## Problem statement
Repeat the listing below word for word, stopping after the line that contains "C = sc.collection".

** BEGIN Data shown **

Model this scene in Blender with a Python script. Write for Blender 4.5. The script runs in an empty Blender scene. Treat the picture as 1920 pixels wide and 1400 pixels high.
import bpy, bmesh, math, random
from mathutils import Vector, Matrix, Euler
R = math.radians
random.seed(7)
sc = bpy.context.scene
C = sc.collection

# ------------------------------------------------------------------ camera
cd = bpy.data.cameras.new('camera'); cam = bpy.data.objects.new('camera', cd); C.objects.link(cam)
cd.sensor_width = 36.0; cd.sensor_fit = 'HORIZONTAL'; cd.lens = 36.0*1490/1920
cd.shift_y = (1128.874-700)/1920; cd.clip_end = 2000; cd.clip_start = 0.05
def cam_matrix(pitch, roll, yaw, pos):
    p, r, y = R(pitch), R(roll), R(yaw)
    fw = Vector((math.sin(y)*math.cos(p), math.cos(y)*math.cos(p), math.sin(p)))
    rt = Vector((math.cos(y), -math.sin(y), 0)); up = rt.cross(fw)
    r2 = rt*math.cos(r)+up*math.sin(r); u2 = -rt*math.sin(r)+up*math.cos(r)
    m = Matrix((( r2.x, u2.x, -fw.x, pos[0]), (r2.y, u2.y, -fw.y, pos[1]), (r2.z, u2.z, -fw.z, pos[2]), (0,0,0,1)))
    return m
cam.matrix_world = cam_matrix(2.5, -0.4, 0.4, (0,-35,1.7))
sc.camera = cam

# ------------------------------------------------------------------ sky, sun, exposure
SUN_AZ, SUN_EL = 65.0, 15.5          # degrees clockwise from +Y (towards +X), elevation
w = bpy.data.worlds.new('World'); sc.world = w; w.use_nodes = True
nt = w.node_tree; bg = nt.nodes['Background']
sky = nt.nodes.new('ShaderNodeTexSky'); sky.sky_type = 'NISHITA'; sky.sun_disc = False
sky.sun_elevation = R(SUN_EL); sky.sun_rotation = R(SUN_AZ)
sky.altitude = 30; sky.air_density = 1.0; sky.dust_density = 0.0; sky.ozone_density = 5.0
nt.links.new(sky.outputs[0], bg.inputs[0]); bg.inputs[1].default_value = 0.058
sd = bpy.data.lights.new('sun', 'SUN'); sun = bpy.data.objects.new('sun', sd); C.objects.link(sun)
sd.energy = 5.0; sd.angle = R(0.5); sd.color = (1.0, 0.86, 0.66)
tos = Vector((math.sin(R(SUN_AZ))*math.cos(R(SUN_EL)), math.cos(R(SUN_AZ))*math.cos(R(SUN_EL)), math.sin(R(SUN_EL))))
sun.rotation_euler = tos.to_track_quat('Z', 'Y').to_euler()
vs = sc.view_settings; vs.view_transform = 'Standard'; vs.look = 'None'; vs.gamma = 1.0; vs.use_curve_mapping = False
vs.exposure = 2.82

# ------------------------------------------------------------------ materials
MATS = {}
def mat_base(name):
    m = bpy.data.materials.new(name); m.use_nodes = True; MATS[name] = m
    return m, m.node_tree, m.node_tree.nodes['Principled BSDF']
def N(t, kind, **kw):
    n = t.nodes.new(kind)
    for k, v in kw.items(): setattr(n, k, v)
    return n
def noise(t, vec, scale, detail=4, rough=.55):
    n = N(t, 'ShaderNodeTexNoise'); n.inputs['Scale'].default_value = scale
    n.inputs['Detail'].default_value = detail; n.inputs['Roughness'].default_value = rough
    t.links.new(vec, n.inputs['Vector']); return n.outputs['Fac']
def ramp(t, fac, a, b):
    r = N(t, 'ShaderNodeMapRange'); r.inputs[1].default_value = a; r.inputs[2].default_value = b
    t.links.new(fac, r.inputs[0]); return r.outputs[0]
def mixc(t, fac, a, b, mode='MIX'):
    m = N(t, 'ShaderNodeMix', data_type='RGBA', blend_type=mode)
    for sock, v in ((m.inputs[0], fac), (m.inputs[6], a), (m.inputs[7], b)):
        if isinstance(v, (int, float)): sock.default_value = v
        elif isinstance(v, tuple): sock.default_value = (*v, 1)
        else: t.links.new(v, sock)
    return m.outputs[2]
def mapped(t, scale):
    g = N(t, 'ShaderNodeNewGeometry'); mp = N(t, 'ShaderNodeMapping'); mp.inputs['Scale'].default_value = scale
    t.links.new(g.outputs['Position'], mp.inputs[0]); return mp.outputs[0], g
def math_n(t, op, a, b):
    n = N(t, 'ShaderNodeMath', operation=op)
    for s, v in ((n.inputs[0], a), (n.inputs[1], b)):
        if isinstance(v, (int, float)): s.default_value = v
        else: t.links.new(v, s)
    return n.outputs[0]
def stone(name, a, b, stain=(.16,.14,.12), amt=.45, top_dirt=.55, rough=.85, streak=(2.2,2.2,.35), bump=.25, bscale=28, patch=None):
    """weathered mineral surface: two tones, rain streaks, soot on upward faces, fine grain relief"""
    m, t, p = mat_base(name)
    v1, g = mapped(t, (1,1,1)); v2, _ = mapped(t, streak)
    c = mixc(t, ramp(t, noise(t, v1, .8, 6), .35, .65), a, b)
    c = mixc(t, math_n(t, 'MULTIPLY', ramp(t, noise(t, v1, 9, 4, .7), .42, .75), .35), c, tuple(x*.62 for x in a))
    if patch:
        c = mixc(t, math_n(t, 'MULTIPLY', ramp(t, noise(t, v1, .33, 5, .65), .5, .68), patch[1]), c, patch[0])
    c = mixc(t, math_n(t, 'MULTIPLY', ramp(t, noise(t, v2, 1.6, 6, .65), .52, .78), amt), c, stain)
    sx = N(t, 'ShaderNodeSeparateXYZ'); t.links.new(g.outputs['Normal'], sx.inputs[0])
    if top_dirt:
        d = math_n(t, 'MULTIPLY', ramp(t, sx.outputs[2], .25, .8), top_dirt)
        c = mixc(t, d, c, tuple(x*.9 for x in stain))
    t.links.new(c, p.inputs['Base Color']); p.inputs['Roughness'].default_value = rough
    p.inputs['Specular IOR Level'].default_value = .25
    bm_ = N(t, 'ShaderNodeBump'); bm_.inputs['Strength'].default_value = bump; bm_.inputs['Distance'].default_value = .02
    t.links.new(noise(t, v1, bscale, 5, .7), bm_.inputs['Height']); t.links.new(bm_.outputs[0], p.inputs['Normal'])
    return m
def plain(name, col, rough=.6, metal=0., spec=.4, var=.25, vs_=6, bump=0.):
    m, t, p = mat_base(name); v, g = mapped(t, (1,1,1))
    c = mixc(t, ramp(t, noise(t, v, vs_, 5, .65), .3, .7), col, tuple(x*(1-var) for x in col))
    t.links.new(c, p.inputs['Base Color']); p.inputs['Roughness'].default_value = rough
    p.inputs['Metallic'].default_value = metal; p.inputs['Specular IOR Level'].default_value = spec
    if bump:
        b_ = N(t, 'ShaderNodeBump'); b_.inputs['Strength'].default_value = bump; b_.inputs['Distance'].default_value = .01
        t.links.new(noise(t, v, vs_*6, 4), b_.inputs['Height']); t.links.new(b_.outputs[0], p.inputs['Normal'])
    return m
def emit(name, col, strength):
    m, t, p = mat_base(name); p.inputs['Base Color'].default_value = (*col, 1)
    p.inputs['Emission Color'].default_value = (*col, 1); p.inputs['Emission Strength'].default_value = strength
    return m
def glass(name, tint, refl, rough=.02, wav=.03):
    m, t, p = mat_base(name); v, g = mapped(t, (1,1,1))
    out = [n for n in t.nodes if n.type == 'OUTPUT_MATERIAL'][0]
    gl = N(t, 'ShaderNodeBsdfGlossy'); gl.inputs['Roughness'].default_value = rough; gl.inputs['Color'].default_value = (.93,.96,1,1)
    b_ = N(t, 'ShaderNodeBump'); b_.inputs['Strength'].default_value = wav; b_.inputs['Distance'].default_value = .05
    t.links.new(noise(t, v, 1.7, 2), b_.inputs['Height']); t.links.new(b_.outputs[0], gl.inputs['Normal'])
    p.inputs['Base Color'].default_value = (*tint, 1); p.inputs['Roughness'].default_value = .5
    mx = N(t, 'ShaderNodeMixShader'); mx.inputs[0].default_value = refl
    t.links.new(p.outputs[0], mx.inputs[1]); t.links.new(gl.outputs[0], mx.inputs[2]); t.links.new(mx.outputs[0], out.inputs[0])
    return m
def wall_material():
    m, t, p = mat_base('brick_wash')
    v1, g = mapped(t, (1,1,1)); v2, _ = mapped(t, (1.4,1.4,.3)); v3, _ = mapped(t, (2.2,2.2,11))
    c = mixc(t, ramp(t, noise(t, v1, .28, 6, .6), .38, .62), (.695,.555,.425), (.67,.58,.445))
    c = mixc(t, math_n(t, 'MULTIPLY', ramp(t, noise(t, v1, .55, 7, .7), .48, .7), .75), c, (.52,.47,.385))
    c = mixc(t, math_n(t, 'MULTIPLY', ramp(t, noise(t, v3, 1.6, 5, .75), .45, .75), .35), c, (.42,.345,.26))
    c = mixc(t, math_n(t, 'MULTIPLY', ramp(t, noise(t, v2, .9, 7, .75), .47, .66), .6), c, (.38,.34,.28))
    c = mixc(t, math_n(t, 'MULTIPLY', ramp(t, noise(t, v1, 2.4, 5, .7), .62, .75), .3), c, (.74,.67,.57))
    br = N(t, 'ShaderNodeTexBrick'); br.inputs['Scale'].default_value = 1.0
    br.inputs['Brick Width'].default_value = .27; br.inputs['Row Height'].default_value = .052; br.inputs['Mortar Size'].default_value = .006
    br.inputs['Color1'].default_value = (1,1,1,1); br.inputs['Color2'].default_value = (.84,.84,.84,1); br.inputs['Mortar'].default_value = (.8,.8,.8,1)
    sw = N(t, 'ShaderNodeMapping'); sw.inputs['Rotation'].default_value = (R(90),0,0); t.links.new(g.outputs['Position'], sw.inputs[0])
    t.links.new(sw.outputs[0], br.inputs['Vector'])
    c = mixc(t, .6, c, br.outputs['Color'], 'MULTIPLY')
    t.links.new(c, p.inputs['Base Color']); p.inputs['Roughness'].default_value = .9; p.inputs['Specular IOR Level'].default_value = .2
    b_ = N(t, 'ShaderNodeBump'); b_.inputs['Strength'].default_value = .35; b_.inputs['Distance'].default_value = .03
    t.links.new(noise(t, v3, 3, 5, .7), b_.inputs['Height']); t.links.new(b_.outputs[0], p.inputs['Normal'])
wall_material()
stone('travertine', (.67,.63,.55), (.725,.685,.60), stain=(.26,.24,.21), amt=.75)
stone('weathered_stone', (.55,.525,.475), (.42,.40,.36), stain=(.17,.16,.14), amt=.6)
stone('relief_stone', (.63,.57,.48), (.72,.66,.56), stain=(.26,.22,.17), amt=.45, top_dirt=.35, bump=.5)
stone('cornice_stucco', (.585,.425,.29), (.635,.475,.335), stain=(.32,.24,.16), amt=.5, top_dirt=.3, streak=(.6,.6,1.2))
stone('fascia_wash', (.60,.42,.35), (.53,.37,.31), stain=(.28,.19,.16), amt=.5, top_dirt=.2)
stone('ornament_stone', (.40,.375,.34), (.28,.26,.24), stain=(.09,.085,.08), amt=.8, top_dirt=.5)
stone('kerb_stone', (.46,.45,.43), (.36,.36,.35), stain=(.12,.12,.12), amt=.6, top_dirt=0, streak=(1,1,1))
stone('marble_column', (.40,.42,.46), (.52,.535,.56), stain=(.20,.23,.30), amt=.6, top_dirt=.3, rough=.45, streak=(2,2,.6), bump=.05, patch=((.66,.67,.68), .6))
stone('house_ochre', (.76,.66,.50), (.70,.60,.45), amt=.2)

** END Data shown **

## Answer to the problem
Model this scene in Blender with a Python script. Write for Blender 4.5. The script runs in an empty Blender scene. Treat the picture as 1920 pixels wide and 1400 pixels high.
import bpy, bmesh, math, random
from mathutils import Vector, Matrix, Euler
R = math.radians
random.seed(7)
sc = bpy.context.scene
C = sc.collection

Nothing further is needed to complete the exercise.